Santelli: Get the Government Out of the Banking System

February 23rd, 2009 3:18 PM

As rumors of nationalization swirl about Bank of America (NYSE:BAC) and Citigroup (NYSE:C), the market indices have fallen.

On Feb. 23, Larry Kudlow, co-host of CNBC's "The Call," asked CNBC Chicago Mercantile floor reporter Rick Santelli if the government should be involved in propping these troubled banks. Santelli made waves on CNBC's Feb. 19 "Squawk Box" railing against the Obama Administration's mortgage bailout plan. 

"Listen, I think the government should stay out," Santelli said to Kudlow about the banking system. "I mean, look at the last plan where we put that money in there. There was talk about obviously the preferred shares and the dividend payments and paying it back, and now that's under review. You know, so we're revising the last plan.
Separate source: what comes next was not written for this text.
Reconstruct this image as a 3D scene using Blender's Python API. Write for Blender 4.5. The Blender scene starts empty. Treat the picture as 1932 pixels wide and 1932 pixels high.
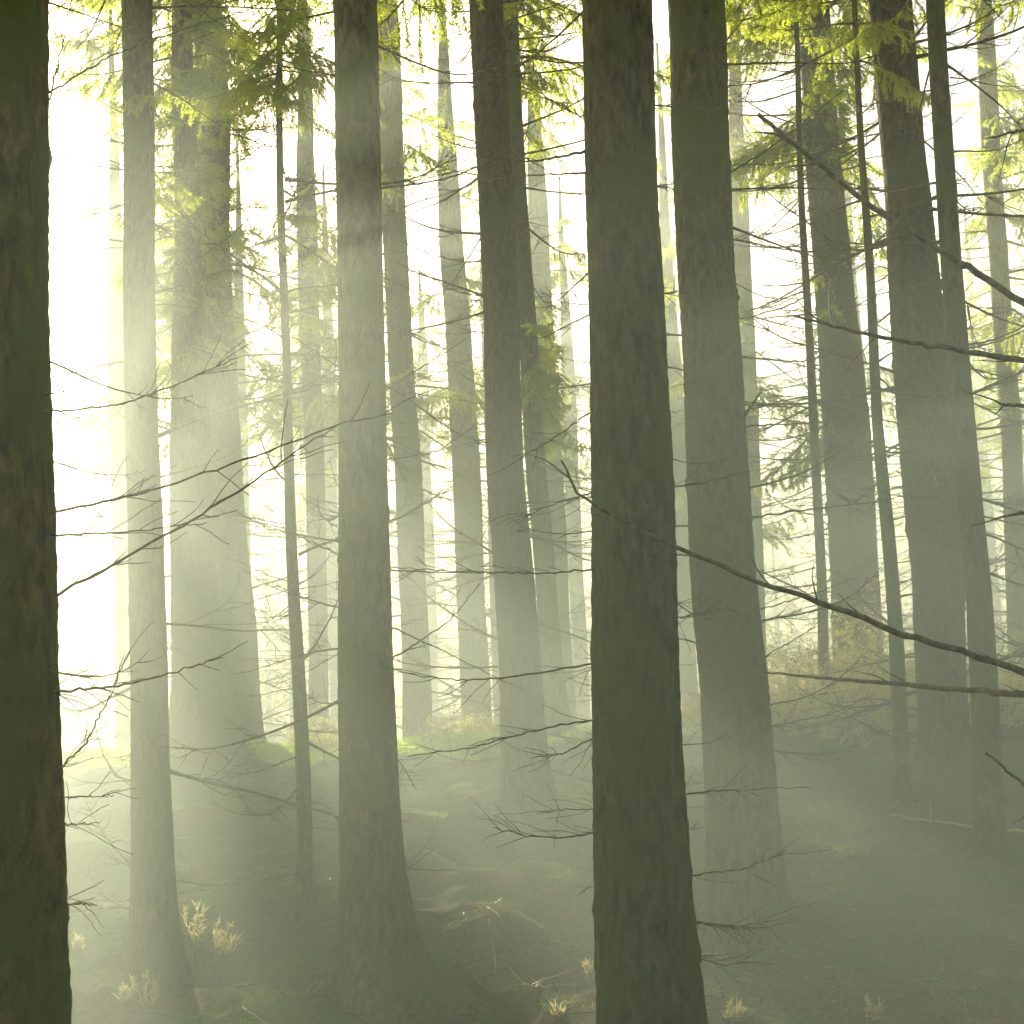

We're throwing more money in."

The resolution, according to Santelli, would be to protect the depositors, but let the institutions fail.

"You know Larry, I don't know how to put this in legalese, but there should be some type of special bankruptcy organization that the government set up so if the banks go down, they do their best to organize it - make it so that it's not going to make the system collapse, guarantee, get the FDIC," Santelli said. "But I think we're throwing ... good money after bad and the bank system has been in shambles for how long with so much money thrown at it, some involuntarily. And I don't see the progress. Keep the government out."

Santelli said that helping out the regional banks that didn't engage in risky behavior would save the banking system. The other banks are largely insolvent and not worth saving, he contended.

"There's a lot of regional banks we can try to bolster up," Santelli said. "All this is good. You know, listen to the original question we asked, ‘Is it worthwhile to save the banks?' Is there anything left to save, really?"

Co-host Larry Kudlow pointed out the trend - that as the government intervenes, more and more has gone wrong.
"All I know is since Fannie, since Freddie, since AIG, since Lehman, since Bear Stearns - all holy hell has broken out," Kudlow said. "If this is the solution, show me the problem. Somehow we have got to have a better way."